- Task goal
Among the entries that follow, locate the line with "Generate a Blender" and the line with "r = ray(px, py); k = y". Output those lines and all lines in between, exactly, minus the pictures.

- Record extracts

___

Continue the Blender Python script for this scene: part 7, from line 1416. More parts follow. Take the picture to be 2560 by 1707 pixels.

___

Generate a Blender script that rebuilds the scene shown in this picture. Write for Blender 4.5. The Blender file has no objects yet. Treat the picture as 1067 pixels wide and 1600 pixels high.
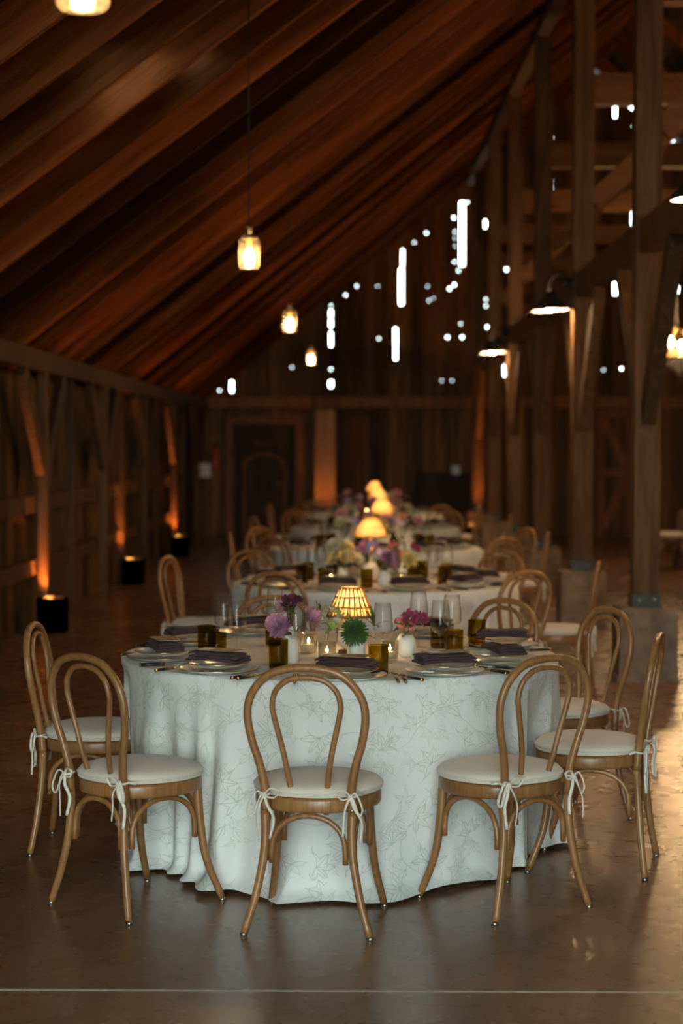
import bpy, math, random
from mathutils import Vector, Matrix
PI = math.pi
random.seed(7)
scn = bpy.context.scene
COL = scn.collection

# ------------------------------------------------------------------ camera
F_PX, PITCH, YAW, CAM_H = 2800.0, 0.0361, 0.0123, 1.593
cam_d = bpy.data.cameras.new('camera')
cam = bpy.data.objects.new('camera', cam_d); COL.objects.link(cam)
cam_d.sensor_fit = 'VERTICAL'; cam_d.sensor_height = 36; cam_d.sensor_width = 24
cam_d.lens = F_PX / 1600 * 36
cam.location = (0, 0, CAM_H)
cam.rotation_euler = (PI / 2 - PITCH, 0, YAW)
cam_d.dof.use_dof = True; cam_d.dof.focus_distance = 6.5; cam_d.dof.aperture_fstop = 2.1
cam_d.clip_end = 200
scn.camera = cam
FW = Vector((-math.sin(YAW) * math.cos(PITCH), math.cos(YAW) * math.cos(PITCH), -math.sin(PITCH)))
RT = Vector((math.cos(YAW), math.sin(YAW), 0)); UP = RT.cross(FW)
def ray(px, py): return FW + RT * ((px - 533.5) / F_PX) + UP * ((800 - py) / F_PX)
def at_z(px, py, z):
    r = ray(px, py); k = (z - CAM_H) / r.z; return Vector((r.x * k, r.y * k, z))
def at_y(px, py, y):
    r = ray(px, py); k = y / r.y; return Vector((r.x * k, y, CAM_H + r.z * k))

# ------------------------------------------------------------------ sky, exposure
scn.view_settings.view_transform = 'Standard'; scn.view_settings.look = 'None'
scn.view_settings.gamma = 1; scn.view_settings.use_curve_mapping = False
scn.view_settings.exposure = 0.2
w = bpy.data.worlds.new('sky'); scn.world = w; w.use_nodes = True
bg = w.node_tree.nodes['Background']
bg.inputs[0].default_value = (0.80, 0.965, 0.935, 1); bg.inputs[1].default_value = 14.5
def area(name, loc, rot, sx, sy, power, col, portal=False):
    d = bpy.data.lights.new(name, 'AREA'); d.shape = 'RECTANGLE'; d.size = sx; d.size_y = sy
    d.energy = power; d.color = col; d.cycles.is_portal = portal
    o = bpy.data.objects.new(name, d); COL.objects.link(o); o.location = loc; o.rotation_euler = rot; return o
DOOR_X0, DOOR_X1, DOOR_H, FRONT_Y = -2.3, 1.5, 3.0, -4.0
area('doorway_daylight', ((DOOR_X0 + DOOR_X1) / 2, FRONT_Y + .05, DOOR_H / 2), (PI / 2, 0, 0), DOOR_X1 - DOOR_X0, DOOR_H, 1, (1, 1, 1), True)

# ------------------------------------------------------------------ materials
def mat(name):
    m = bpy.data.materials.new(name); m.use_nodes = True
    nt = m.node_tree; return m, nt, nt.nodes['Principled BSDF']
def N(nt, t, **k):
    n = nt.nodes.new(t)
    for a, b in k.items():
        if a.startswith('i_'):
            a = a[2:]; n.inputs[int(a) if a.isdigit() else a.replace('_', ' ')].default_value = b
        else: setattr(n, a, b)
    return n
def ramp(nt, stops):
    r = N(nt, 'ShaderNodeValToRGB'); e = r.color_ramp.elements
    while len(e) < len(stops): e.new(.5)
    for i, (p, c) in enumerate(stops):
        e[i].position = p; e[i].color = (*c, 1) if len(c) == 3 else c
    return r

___

- Response
Generate a Blender script that rebuilds the scene shown in this picture. Write for Blender 4.5. The Blender file has no objects yet. Treat the picture as 1067 pixels wide and 1600 pixels high.
import bpy, math, random
from mathutils import Vector, Matrix
PI = math.pi
random.seed(7)
scn = bpy.context.scene
COL = scn.collection

# ------------------------------------------------------------------ camera
F_PX, PITCH, YAW, CAM_H = 2800.0, 0.0361, 0.0123, 1.593
cam_d = bpy.data.cameras.new('camera')
cam = bpy.data.objects.new('camera', cam_d); COL.objects.link(cam)
cam_d.sensor_fit = 'VERTICAL'; cam_d.sensor_height = 36; cam_d.sensor_width = 24
cam_d.lens = F_PX / 1600 * 36
cam.location = (0, 0, CAM_H)
cam.rotation_euler = (PI / 2 - PITCH, 0, YAW)
cam_d.dof.use_dof = True; cam_d.dof.focus_distance = 6.5; cam_d.dof.aperture_fstop = 2.1
cam_d.clip_end = 200
scn.camera = cam
FW = Vector((-math.sin(YAW) * math.cos(PITCH), math.cos(YAW) * math.cos(PITCH), -math.sin(PITCH)))
RT = Vector((math.cos(YAW), math.sin(YAW), 0)); UP = RT.cross(FW)
def ray(px, py): return FW + RT * ((px - 533.5) / F_PX) + UP * ((800 - py) / F_PX)
def at_z(px, py, z):
    r = ray(px, py); k = (z - CAM_H) / r.z; return Vector((r.x * k, r.y * k, z))
def at_y(px, py, y):
    r = ray(px, py); k = y / r.y; return Vector((r.x * k, y, CAM_H + r.z * k))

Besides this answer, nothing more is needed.